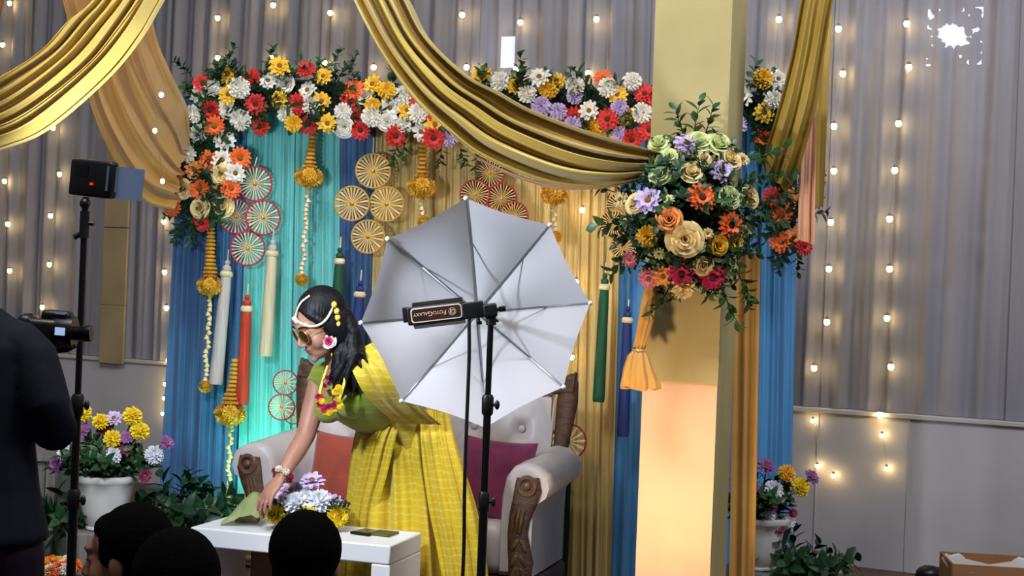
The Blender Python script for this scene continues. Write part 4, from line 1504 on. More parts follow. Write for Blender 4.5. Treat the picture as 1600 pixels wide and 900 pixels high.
def liner(u, v):
    a = 2 * PI * v
    ex, ey = math.copysign(abs(math.cos(a)) ** 0.35, math.cos(a)), math.copysign(abs(math.sin(a)) ** 0.35, math.sin(a))
    k = (1.03 + 0.01 * math.sin(9 * a)) - 0.10 * u
    z = bh - 0.03 + 0.10 * math.sin(PI * u) * 0.4 - 0.12 * u * u + 0.006 * math.sin(11 * a)
    q = Rb @ Vector((ex * bw / 2 * k, ey * bd / 2 * k, 0))
    return (bc.x + q.x, 7.0 + q.y, z)


MB().grid(liner, 6, 48).build('white_liner', M['paper'], bxr, auto=False)
bag = MB().ell(P(1452, 897, 7.4), (0.07, 0.06, 0.045), None, 8, 12)
bag.tube([P(1430, 900, 7.4), P(1445, 885, 7.4), P(1465, 888, 7.4), P(1480, 898, 7.4)], 0.008, 6)
o = bag.build('black_bag', M['black'])
tag(o, 'small black bag on the floor left of the cardboard box', 'bag')

# ------------------------------------------------------------------ photo umbrella, lamp and stand
UY = 4.86
uc = P(743, 489, UY)
UR = 180 * UY / F
UD = 0.15
um = empty('photo_umbrella', uc, 'white translucent photo umbrella with its open side towards the viewer', 'umbrella')


def uprof(t):
    """rib profile: radius and depth behind the rim plane"""
    a = t * math.radians(66)
    return math.sin(a) / math.sin(math.radians(66)), (math.cos(a) - math.cos(math.radians(66))) / (1 - math.cos(math.radians(66)))


def upt(t, ang, k=1.0, off=0.0):
    r, d = uprof(t)
    return uc + Vector((math.cos(ang) * r * UR * k, UD * d - off, math.sin(ang) * r * UR * k))


A0 = math.radians(9.3) - ROLL
for i in range(8):
    a, b = A0 + i * PI / 4, A0 + (i + 1) * PI / 4

    def fn(u, v, a=a, b=b):
        t = 0.02 + 0.98 * u
        p = upt(t, a).lerp(upt(t, b), v)
        c = uc + Vector((0, UD * uprof(t)[1], 0))
        s = math.sin(PI * v)
        return p + (c - p) * (0.022 * s * u ** 3) + Vector((0, -0.012 * s * math.sin(PI * u), 0))
    MB().grid(fn, 14, 12).build('canopy_panel', M['umbrella'], um, auto=False)
for i in range(8):
    a = A0 + i * PI / 4
    MB().tube([upt(0.02 + 0.98 * j / 10, a, 1.0, 0.006) for j in range(11)], 0.0026, 6).build('rib', M['steel'], um)
    p1 = upt(0.52, a, 1.0, 0.008)
    MB().tube([p1, uc + Vector((0, UD * 0.28, 0))], 0.0022, 6).build('stretcher', M['steel'], um)
    MB().ell(upt(1.0, a), (0.008, 0.008, 0.008), None, 6, 8).build('rib_tip', M['white_plastic'], um)
MB().tube([uc + Vector((0, UD + 0.03, 0)), P(748, 486, 4.5)], 0.0045, 8).build('shaft', M['chrome'], um)
MB().lathe([(0.004, -0.02), (0.012, -0.018), (0.012, 0.018), (0.004, 0.02)], uc + Vector((0, UD * 0.28, 0)), 12, Matrix.Rotation(PI / 2, 3, 'X')).build('runner', M['chrome'], um)

LY = 4.50
pA, pB = P(640, 494, LY), P(724, 484, LY)
e1 = (pB - pA).normalized()
e3 = Vector((0, -1, 0))
e3 = (e3 - e1 * e3.dot(e1)).normalized()
e2 = e3.cross(e1).normalized()
if e2.z < 0:
    e2 = -e2
RL = Matrix((e1, e2, e3)).transposed()
LK = LY / F


def lp(px, py, d=0.0):
    return P(px, py, LY) + e3 * d


vl = empty('video_light', lp(680, 489), 'black studio lamp with a rounded white-framed name plate on the stand', 'studio lamp')
MB().rbox(lp(682, 489.5, -0.02), (92 * LK, 29 * LK, 0.055), 0.006, RL).build('lamp_body', M['black'], vl)
MB().rbox(lp(634, 492, -0.02), (10 * LK, 24 * LK, 0.05), 0.004, RL).build('end_clip', M['black'], vl)
MB().rbox(lp(739, 484.5, -0.015), (34 * LK, 26 * LK, 0.05), 0.005, RL).build('bracket', M['black'], vl)
MB().box(lp(682, 472.5, -0.05), (80 * LK, 2 * LK, 0.03), RL @ Matrix.Rotation(0.35, 3, 'X')).build('barn_door', M['blackm'], vl)
MB().box(lp(686, 507, -0.05), (82 * LK, 2 * LK, 0.03), RL @ Matrix.Rotation(-0.35, 3, 'X')).build('barn_door', M['blackm'], vl)
MB().tube([lp(748, 497), lp(748.5, 503)], 0.004, 8).tube([lp(748.5, 502), lp(749, 507)], 0.009, 10).build('thumb_screw', M['black'], vl)
M['frame_w'] = mat('plate_frame', 'd9d2c6', 0.5)
M['plate'] = mat('plate_brown', '2c1712', 0.35, col2='45210f', scale=14)
M['plate_txt'] = mat('plate_lettering', 'cfc4b6', 0.5)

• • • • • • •

> [What the task requires]:
Write out, word for word, the lines from the start of the data through the one holding "um = empty('photo_umbrella', uc, 'white". Omit pictures.

> [Complete response]:
The Blender Python script for this scene continues. Write part 4, from line 1504 on. More parts follow. Write for Blender 4.5. Treat the picture as 1600 pixels wide and 900 pixels high.
def liner(u, v):
    a = 2 * PI * v
    ex, ey = math.copysign(abs(math.cos(a)) ** 0.35, math.cos(a)), math.copysign(abs(math.sin(a)) ** 0.35, math.sin(a))
    k = (1.03 + 0.01 * math.sin(9 * a)) - 0.10 * u
    z = bh - 0.03 + 0.10 * math.sin(PI * u) * 0.4 - 0.12 * u * u + 0.006 * math.sin(11 * a)
    q = Rb @ Vector((ex * bw / 2 * k, ey * bd / 2 * k, 0))
    return (bc.x + q.x, 7.0 + q.y, z)


MB().grid(liner, 6, 48).build('white_liner', M['paper'], bxr, auto=False)
bag = MB().ell(P(1452, 897, 7.4), (0.07, 0.06, 0.045), None, 8, 12)
bag.tube([P(1430, 900, 7.4), P(1445, 885, 7.4), P(1465, 888, 7.4), P(1480, 898, 7.4)], 0.008, 6)
o = bag.build('black_bag', M['black'])
tag(o, 'small black bag on the floor left of the cardboard box', 'bag')

# ------------------------------------------------------------------ photo umbrella, lamp and stand
UY = 4.86
uc = P(743, 489, UY)
UR = 180 * UY / F
UD = 0.15
um = empty('photo_umbrella', uc, 'white translucent photo umbrella with its open side towards the viewer', 'umbrella')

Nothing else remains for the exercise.